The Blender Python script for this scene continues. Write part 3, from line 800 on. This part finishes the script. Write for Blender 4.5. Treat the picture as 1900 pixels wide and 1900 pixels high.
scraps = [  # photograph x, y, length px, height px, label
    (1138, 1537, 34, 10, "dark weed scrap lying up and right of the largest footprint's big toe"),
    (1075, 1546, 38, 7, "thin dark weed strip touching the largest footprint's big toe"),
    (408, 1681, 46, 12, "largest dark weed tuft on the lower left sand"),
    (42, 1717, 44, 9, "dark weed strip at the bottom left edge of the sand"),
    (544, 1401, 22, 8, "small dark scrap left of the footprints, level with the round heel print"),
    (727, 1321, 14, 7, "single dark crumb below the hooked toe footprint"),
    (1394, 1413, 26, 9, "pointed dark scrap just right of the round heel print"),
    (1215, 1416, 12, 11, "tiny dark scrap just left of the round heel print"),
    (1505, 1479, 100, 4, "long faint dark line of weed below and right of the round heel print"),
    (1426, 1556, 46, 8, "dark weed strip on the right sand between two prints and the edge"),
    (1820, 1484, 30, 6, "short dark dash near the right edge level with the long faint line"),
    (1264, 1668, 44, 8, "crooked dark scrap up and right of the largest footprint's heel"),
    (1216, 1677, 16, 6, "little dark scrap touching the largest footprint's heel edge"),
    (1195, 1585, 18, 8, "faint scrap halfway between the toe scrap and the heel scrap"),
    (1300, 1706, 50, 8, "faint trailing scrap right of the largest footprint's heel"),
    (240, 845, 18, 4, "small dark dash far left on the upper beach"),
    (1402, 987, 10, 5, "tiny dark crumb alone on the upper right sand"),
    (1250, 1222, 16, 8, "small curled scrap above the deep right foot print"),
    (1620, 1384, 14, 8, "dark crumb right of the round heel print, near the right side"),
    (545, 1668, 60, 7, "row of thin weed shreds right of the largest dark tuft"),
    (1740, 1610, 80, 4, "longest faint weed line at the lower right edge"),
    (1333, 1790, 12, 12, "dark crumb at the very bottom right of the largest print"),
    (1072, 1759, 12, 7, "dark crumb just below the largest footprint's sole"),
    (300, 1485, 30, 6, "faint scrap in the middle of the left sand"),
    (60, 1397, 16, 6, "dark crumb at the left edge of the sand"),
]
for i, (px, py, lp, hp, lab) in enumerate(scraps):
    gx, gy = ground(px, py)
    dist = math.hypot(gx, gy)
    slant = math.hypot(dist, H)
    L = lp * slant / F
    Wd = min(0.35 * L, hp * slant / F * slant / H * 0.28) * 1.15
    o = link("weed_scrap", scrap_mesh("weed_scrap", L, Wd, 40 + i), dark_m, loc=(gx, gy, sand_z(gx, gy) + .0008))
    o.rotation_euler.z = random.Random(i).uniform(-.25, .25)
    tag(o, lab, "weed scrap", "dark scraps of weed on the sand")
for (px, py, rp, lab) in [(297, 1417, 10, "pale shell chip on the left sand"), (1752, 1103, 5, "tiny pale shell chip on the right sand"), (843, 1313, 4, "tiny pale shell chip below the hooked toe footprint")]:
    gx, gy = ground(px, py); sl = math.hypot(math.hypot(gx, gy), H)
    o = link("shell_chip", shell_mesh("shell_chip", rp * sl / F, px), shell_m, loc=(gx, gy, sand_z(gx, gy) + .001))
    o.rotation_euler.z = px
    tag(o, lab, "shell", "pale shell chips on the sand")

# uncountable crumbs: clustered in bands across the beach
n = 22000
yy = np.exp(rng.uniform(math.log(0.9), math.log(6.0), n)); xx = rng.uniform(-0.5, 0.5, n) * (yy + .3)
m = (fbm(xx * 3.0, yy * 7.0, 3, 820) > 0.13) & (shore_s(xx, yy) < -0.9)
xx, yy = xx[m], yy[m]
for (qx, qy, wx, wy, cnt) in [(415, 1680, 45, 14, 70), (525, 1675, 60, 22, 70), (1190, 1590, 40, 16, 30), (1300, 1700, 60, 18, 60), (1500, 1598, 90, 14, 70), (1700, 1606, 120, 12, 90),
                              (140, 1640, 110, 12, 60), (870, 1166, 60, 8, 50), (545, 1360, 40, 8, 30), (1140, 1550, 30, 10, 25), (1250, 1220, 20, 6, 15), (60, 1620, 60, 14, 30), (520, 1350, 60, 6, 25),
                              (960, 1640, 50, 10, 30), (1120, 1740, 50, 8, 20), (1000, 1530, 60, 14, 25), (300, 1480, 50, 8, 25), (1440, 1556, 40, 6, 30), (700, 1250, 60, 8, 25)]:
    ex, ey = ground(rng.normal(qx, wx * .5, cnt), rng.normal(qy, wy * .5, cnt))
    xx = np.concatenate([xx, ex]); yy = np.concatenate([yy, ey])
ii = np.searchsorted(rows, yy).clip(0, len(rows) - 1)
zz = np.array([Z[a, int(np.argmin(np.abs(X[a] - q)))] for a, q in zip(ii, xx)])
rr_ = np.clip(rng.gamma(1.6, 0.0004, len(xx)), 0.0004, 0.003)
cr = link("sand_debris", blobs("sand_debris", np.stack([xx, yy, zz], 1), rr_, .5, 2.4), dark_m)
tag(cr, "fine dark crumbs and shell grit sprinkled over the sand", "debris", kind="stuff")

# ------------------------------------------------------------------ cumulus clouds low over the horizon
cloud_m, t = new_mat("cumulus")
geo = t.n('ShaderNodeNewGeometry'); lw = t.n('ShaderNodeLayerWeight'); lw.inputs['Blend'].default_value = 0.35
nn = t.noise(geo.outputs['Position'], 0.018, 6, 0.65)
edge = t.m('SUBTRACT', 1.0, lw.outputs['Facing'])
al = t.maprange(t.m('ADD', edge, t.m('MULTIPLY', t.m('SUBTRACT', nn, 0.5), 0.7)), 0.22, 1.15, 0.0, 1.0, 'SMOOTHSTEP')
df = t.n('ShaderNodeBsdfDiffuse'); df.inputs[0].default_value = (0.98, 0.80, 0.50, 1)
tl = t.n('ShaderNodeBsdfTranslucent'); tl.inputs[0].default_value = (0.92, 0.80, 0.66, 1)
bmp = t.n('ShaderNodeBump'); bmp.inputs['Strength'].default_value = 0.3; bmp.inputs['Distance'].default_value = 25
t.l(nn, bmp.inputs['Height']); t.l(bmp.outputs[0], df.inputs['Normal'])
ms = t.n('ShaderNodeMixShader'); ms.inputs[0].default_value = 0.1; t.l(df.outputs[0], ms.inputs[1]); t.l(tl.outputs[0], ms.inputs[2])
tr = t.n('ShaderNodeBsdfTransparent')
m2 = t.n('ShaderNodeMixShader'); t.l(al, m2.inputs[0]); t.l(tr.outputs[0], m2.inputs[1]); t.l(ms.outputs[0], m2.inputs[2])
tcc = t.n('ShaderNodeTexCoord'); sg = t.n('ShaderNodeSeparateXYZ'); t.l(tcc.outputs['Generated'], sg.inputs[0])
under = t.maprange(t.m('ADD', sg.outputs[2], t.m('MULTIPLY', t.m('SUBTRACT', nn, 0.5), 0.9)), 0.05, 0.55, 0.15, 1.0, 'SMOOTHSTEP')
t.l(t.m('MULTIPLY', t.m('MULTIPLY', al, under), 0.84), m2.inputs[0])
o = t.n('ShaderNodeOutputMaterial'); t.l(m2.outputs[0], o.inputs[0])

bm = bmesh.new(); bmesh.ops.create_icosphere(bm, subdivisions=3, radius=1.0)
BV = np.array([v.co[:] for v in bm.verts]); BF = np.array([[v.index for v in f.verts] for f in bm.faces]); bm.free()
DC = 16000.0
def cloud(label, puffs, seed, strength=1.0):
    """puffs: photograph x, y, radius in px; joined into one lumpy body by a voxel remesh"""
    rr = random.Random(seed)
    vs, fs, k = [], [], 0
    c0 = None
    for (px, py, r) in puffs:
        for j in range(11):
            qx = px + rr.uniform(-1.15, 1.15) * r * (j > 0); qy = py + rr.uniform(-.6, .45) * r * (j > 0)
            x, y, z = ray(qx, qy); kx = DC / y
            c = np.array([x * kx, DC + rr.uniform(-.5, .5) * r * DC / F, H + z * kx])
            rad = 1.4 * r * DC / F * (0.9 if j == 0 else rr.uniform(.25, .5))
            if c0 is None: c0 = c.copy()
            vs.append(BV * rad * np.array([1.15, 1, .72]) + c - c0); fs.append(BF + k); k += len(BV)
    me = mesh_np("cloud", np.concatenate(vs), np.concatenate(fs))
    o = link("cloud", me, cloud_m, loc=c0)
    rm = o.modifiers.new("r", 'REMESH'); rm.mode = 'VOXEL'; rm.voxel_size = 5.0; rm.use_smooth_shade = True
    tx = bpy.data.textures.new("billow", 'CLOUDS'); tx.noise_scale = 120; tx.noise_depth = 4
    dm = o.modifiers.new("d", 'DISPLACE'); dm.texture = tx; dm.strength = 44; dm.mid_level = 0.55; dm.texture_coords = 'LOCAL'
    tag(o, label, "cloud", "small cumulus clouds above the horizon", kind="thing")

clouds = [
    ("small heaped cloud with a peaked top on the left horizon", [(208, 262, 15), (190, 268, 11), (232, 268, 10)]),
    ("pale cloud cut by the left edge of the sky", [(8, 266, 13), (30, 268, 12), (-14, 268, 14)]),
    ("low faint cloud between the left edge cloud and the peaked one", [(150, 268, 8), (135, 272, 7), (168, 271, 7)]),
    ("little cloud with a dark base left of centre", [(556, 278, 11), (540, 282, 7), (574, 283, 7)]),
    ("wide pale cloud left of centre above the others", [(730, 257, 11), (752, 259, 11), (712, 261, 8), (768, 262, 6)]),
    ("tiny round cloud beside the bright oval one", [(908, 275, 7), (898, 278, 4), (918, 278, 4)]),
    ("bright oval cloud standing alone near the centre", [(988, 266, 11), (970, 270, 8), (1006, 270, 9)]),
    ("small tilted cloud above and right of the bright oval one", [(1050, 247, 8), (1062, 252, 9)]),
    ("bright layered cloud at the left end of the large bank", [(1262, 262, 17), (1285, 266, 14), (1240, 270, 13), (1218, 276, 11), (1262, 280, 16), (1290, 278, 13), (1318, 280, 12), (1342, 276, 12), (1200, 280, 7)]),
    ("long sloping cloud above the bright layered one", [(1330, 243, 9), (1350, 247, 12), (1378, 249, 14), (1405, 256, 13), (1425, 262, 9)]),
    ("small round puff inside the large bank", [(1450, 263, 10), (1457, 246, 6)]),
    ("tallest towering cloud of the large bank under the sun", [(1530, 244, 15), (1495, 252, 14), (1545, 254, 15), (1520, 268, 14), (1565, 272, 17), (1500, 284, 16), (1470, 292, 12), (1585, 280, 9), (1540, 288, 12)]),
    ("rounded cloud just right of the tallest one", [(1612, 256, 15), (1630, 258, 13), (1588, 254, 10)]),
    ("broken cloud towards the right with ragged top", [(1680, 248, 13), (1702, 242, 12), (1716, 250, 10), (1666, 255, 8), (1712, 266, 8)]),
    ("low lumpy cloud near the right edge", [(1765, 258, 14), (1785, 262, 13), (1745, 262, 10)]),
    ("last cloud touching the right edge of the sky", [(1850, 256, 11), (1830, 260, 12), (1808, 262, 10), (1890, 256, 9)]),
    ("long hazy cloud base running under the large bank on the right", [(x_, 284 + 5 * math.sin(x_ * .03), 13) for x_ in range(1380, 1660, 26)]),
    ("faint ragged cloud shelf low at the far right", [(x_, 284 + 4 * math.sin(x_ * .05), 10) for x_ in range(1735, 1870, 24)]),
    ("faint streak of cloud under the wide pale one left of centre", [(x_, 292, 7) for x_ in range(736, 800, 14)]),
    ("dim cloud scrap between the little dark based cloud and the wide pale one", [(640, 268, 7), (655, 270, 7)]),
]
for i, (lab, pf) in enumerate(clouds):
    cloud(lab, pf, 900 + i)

---------------

● **Work to do**
Gather up every line in the data above that contains the word "wide", copying each one.

● **Task response**
The Blender Python script for this scene continues. Write part 3, from line 800 on. This part finishes the script. Write for Blender 4.5. Treat the picture as 1900 pixels wide and 1900 pixels high.
    ("wide pale cloud left of centre above the others", [(730, 257, 11), (752, 259, 11), (712, 261, 8), (768, 262, 6)]),
    ("faint streak of cloud under the wide pale one left of centre", [(x_, 292, 7) for x_ in range(736, 800, 14)]),
    ("dim cloud scrap between the little dark based cloud and the wide pale one", [(640, 268, 7), (655, 270, 7)]),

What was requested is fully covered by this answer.